Write out all the lines again, precisely as they stand, but without the images.

◆ ◆ ◆ ◆ ◆

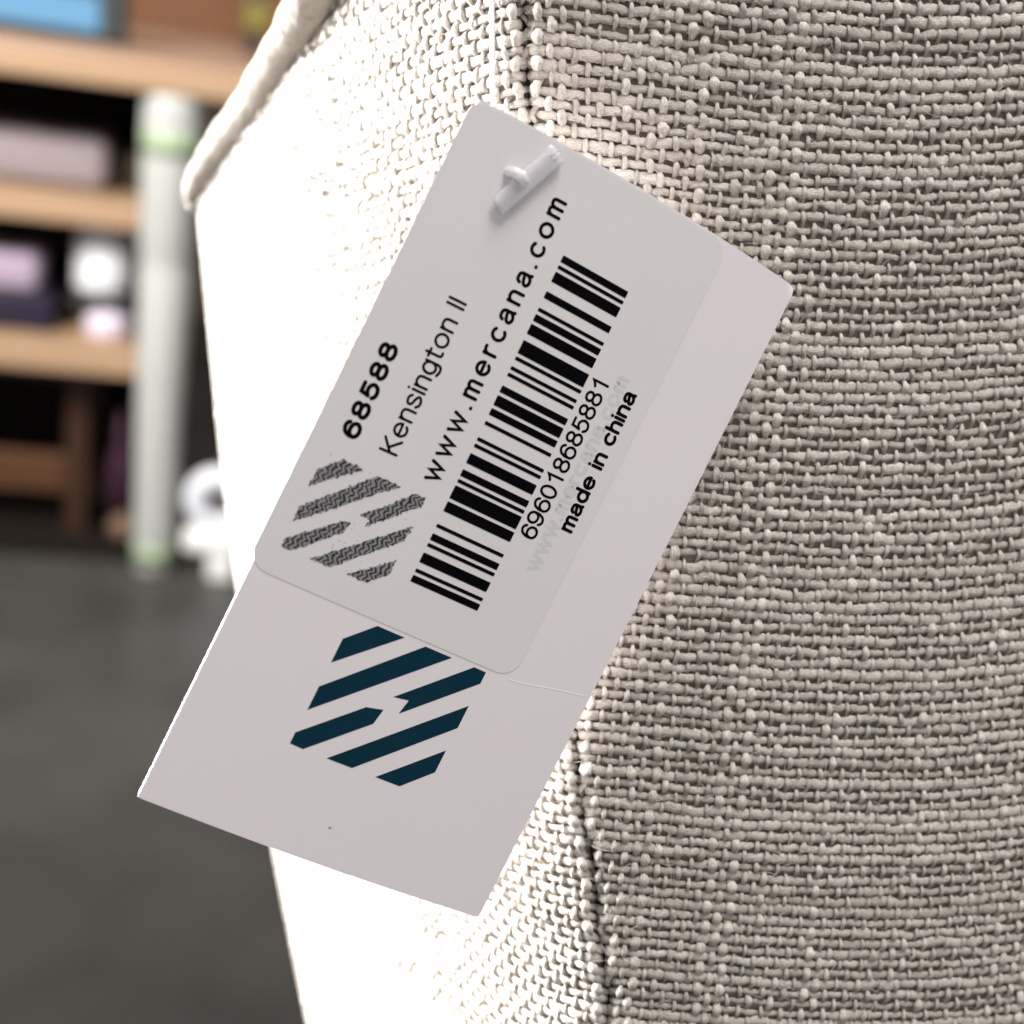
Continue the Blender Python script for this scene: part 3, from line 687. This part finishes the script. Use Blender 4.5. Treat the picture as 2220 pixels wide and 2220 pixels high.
# at the bottom
st = empty('wooden_stool', sl(-0.12, 0.08), 'dark reddish brown wooden stool frame below the lowest shelf board', 'stool', SR)
put('leg', box(0.200, 0.232, 0.0, 0.03, 0, 0.262, .003), DARKW, st)
put('leg', box(-0.10, -0.07, 0.0, 0.03, 0, 0.262, .003), DARKW, st)
put('leg', box(0.200, 0.232, 0.20, 0.23, 0, 0.262, .003), DARKW, st)
put('leg', box(-0.10, -0.07, 0.20, 0.23, 0, 0.262, .003), DARKW, st)
put('rail', box(-0.0695, 0.1995, 0.004, 0.024, 0.075, 0.135, .003), wood('rail_wood', (0.10, 0.042, 0.018), (0.07, 0.03, 0.014)), st)
put('seat', box(-0.11, 0.242, -0.01, 0.24, 0.2625, 0.280, .004), DARKW, st)
item('maroon_bottle', cyl(0, 0, 0, 0.2, 0, 0, 24, [(0, .016), (.6, .018), (.75, .008), (1, .008)]), (0.05, 0.018, 0.035), sl(0.16, 0.10, 0.012), 'dim maroon bottle standing right of the stool in the bottom bay', 'bottle')
item('tan_ball', bmesh.new() if False else cyl(0, 0, 0, 0.045, 0, 0, 20, [(0, .008), (.2, .02), (.5, .025), (.8, .02), (1, .008)]), (0.16, 0.10, 0.06), sl(0.172, 0.06, 0.012), 'small dull tan knob on the floor of the bottom bay', 'knob')

# white castor wheel beside the leg
cs_ = empty('castor_wheel', sl(0.315, -0.03), 'white plastic castor wheel on the floor just right of the desk leg', 'castor', SR)
bm = bmesh.new(); RN = 32; rn_ = 12; G = []
for k in range(RN):
    a = 2 * pi * k / RN; G.append([bm.verts.new(((.036 + .016 * cos(t)) * cos(a), .014 * sin(t), .13 + (.036 + .016 * cos(t)) * sin(a))) for t in np.linspace(0, 2 * pi, rn_, endpoint=False)])
for k in range(RN):
    for q in range(rn_): bm.faces.new((G[k][q], G[(k + 1) % RN][q], G[(k + 1) % RN][(q + 1) % rn_], G[k][(q + 1) % rn_]))
put('wheel', bm, mat('castor_white', (0.80, 0.82, 0.88), .3), cs_, smooth=True)
put('hub', cyl(0, 0, -.008, .008, .022, .022, 24), mat('castor_hub', (0.10, 0.10, 0.10), .5), cs_, smooth=True)
hub = bpy.data.objects['hub']; hub.data.transform(Matrix.Rotation(pi / 2, 4, 'X')); hub.location = (0, 0, .13)
put('bracket', merge(box(-.050, .045, -.02, .02, .045, .082, .012, 4), box(-.012, .03, -.016, .016, .0, .05, .008, 3)), mat('castor_body', (0.85, 0.85, 0.83), .3), cs_, smooth=True)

◆ ◆ ◆ ◆ ◆

→ REPLY
Continue the Blender Python script for this scene: part 3, from line 687. This part finishes the script. Use Blender 4.5. Treat the picture as 2220 pixels wide and 2220 pixels high.
# at the bottom
st = empty('wooden_stool', sl(-0.12, 0.08), 'dark reddish brown wooden stool frame below the lowest shelf board', 'stool', SR)
put('leg', box(0.200, 0.232, 0.0, 0.03, 0, 0.262, .003), DARKW, st)
put('leg', box(-0.10, -0.07, 0.0, 0.03, 0, 0.262, .003), DARKW, st)
put('leg', box(0.200, 0.232, 0.20, 0.23, 0, 0.262, .003), DARKW, st)
put('leg', box(-0.10, -0.07, 0.20, 0.23, 0, 0.262, .003), DARKW, st)
put('rail', box(-0.0695, 0.1995, 0.004, 0.024, 0.075, 0.135, .003), wood('rail_wood', (0.10, 0.042, 0.018), (0.07, 0.03, 0.014)), st)
put('seat', box(-0.11, 0.242, -0.01, 0.24, 0.2625, 0.280, .004), DARKW, st)
item('maroon_bottle', cyl(0, 0, 0, 0.2, 0, 0, 24, [(0, .016), (.6, .018), (.75, .008), (1, .008)]), (0.05, 0.018, 0.035), sl(0.16, 0.10, 0.012), 'dim maroon bottle standing right of the stool in the bottom bay', 'bottle')
item('tan_ball', bmesh.new() if False else cyl(0, 0, 0, 0.045, 0, 0, 20, [(0, .008), (.2, .02), (.5, .025), (.8, .02), (1, .008)]), (0.16, 0.10, 0.06), sl(0.172, 0.06, 0.012), 'small dull tan knob on the floor of the bottom bay', 'knob')

# white castor wheel beside the leg
cs_ = empty('castor_wheel', sl(0.315, -0.03), 'white plastic castor wheel on the floor just right of the desk leg', 'castor', SR)
bm = bmesh.new(); RN = 32; rn_ = 12; G = []
for k in range(RN):
    a = 2 * pi * k / RN; G.append([bm.verts.new(((.036 + .016 * cos(t)) * cos(a), .014 * sin(t), .13 + (.036 + .016 * cos(t)) * sin(a))) for t in np.linspace(0, 2 * pi, rn_, endpoint=False)])
for k in range(RN):
    for q in range(rn_): bm.faces.new((G[k][q], G[(k + 1) % RN][q], G[(k + 1) % RN][(q + 1) % rn_], G[k][(q + 1) % rn_]))
put('wheel', bm, mat('castor_white', (0.80, 0.82, 0.88), .3), cs_, smooth=True)
put('hub', cyl(0, 0, -.008, .008, .022, .022, 24), mat('castor_hub', (0.10, 0.10, 0.10), .5), cs_, smooth=True)
hub = bpy.data.objects['hub']; hub.data.transform(Matrix.Rotation(pi / 2, 4, 'X')); hub.location = (0, 0, .13)
put('bracket', merge(box(-.050, .045, -.02, .02, .045, .082, .012, 4), box(-.012, .03, -.016, .016, .0, .05, .008, 3)), mat('castor_body', (0.85, 0.85, 0.83), .3), cs_, smooth=True)